About 280 bears were killed in New Jersey's six-day hunt aimed at thinning out the burgeoning population, which ended with more than 100 protesters waiting for hunters to emerge from the woods with their kills.

The hunt ended shortly after dusk Saturday with fewer bears killed than the 328 bagged in 2003, according to preliminary figures.

Black bears, once near extinction in the state, are now a common sight, menacing people, scampering through yards and rummaging in trash.

"I believe we'll now see a reduction in nuisance complaints, a reduction in serious complaints and that we'll get more information about these bears because of this," said Martin McHugh, director of the state's Division of Fish and Wildlife.

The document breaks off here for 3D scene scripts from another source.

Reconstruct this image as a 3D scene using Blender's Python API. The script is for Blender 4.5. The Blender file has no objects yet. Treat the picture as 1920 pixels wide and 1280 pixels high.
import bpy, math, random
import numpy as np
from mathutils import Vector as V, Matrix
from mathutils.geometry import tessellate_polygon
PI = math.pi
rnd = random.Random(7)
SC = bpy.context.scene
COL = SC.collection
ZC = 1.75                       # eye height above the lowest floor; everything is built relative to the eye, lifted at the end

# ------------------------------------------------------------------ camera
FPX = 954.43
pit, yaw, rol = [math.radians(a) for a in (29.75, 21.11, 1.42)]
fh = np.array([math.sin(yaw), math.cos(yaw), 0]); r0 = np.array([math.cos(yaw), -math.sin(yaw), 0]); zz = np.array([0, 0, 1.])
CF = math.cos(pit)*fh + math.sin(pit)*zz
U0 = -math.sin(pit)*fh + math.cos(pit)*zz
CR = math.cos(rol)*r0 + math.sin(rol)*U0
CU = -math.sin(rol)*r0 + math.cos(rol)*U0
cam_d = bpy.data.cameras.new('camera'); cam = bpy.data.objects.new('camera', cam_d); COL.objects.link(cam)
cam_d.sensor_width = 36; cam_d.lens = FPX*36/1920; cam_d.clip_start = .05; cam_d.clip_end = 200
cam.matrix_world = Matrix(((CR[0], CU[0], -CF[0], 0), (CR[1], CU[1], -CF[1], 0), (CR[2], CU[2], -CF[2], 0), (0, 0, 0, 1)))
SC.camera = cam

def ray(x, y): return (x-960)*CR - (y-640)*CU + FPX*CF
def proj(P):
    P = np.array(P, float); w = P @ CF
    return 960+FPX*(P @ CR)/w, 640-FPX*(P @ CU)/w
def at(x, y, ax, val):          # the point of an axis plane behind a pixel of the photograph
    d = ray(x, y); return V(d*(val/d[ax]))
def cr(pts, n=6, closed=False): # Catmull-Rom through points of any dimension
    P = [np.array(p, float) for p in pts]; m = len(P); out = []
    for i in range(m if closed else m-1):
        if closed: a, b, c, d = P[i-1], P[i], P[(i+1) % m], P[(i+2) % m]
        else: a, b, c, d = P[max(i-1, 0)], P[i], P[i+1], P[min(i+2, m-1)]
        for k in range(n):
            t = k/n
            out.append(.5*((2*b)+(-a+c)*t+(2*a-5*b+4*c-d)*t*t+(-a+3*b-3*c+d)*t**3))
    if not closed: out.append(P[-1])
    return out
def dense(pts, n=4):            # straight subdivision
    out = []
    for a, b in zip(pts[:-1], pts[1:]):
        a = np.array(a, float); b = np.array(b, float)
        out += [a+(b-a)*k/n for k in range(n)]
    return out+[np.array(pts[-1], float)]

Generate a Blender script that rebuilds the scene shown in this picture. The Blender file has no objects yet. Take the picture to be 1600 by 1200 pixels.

He would not say whether he expected another hunt next year but noted the state's black bear management plan recommends hunts in 2006 or 2007.

"There are no alternatives to manage the bear population next to a hunt," McHugh said.

More than 100 protesters, chanting and waving signs that read "I'd take a bullet for a bear," gathered at Wawayanda State Park in Vernon, where hunters brought their dead bears to be weighed and inspected.

Six were arrested, apparently for moving outside the permitted protest area.

"This is strictly a trophy hunt," said Lynda Smith, director of the West Milford-based Bear Education and Resource Group, who was among those arrested.